On Becoming French

Or, How I got here

I moved to France in September 2006. Prior to that, I had a great job in a field that I loved. I was twenty-six years old, had my Bachelor’s and was living on my own. My career was practically traced out and I was (on paper) doing quite well for myself. But I chucked it all. Why?

When I was seven years old, I took a French class for the first time. Prior to that, my mother had had a Spanish tutor for me for a couple of years, but all that really stuck was how to say 1 through 10 and a couple of colors. But French fascinated me. I don’t know if it was the subject itself, or that I had a fantastic teacher. Whatever it was, I was hooked. I wanted to be French. And in spite of only being able to study the language on and off through the years, I didn’t shut up about my dream of going to France until I was twenty-one (in 2001) and had the chance to study abroad for six weeks. It was simultaneously a wonderful and terrible experience.

When you’re studying French at school, one thing they emphasize is the similarity between France and the United States. How our revolutions were philosophically connected. How human rights and democracy are features of both countries. (dissecting that would take about a hundred blog posts) How we’re essentially cousins. So, when I went for the first time, I wasn’t prepared for the culture shock. Which was immense. To make matters worse, I stuffed down my feelings of irritation and frustration about the differences, judging myself, deciding that I was being too sensitive, or my perspective and thoughts were just wrong. (again, self-criticism that could be analyzed through a series of blog posts)

Stuffing things down is not a good strategy, in any case.

At the midpoint of my trip, I had a mini-breakdown. After an evening of being harassed by a group of young men at Chatelet, having a bus fly by when we were terrified, and my best friend practically jumping in front of a taxi and flashing the driver to get him to stop to take us back to the Cité Universitaire, I found myself on the floor of a fellow student’s room, downing shots of Blue Curaçao and sobbing.

Word to the wise: straight shots of Blue Curaçao are nobody’s friend.

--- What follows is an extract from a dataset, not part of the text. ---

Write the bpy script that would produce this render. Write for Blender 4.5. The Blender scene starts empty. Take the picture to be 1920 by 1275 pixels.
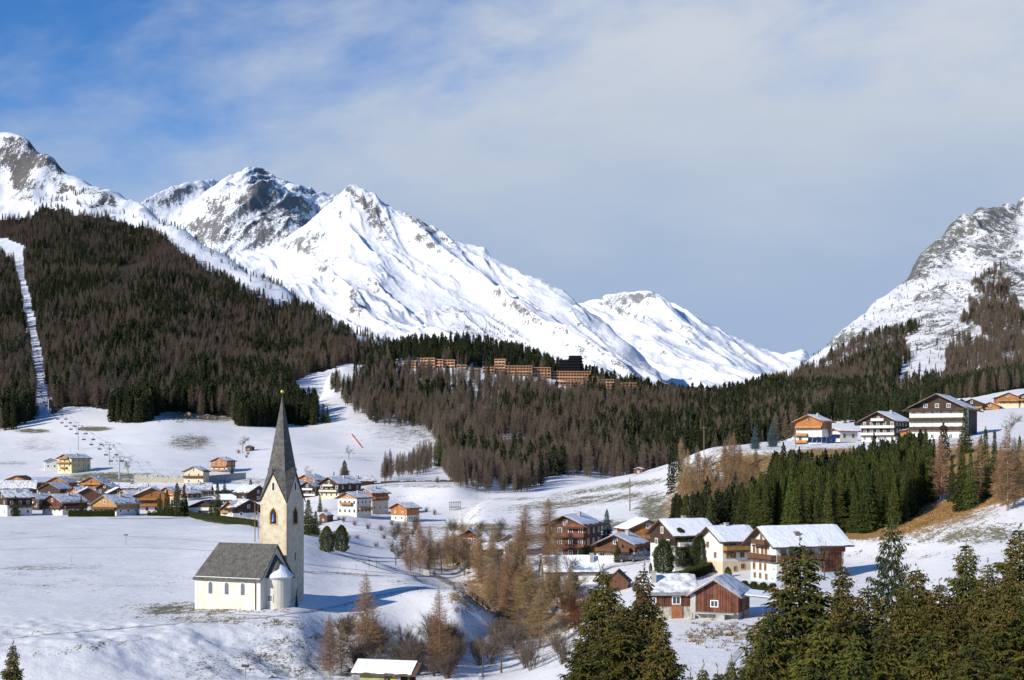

For the next three weeks, I could not wait to get back home. I enjoyed my French class, took advantage of the planned excursions, and had fun with my fellow students. And I loathed the French. I did not eat their cheese, drink their wine, or try to understand them at all. It was quite the 180 from the perspective I’d had after so many years of dreaming to get there.

I should note that I was studying in Paris. Parisians and the French in general frequently get conflated and that should really not be the case.

When I got back, I checked the “been to Paris” box on my bucket list, finished school and set to work in politics.

But after a few years, the itch came back. Sure, I’d been to Paris for six weeks, but I hadn’t actually lived in France. I shunted it to the side, thinking “been there, done that”. Then it would come back. A nagging little thought that popped up every now and then.
I started working for the state Legislature. A short-term contract here, another there, and finally a permanent position. But my personal life was in shambles. I was severely depressed (hello undiagnosed bipolar disorder!).

I became so miserable that I made a new bucket list. There were only three items:

1 – get a Master’s Degree

2 – live in Paris for at least one year

3 – write a book

Once I accomplished those things, I could kill myself.

Yep, that’s how bad it was. I’d reached out for mental health help multiple times, and when I did the experiences ranged from useless to awful to downright terrifying. And so much more than I could afford. Support from my family was non-existent and the few friends who knew that I struggled didn’t realize how bad things were.

I adored my work, but since I knew that I was going to kill myself eventually, I decided to get started on the new bucket list so I could just get on with dying.

I found an American Master’s Program in Paris (my French was no longer good enough to do a program in French). It would give me two years in the City of Light. Once that was done, I’d go back home, pretend everything was okay, write my book and then I could die.

What I didn’t count on was meeting someone. It seemed silly to get romantically involved if my life had an approaching expiration date, but I thought “Why not? Who doesn’t like the idea of a French romance? Maybe I can throw it in my book.” What started as casual dating got a little more serious. I discovered other parts of France. I met his family. And I discovered a health care system that was actually about care, not profits.

What a concept?!

The Frenchman and I went back to the States for a friend’s wedding. Going through a box of my stuff, I found an old journal with a post-it note inside. I’d written, “What if my husband is in France?” I did remember writing it, but it had seemed like a pipe dream, like a desperate grasp at the idea of a future for myself.

Turns out I’d been right.

And now, years later, I’m French. Dual citizenship, two passports, bilingual and in much better mental health.

I’m pretty sure seven-year-old me would be proud.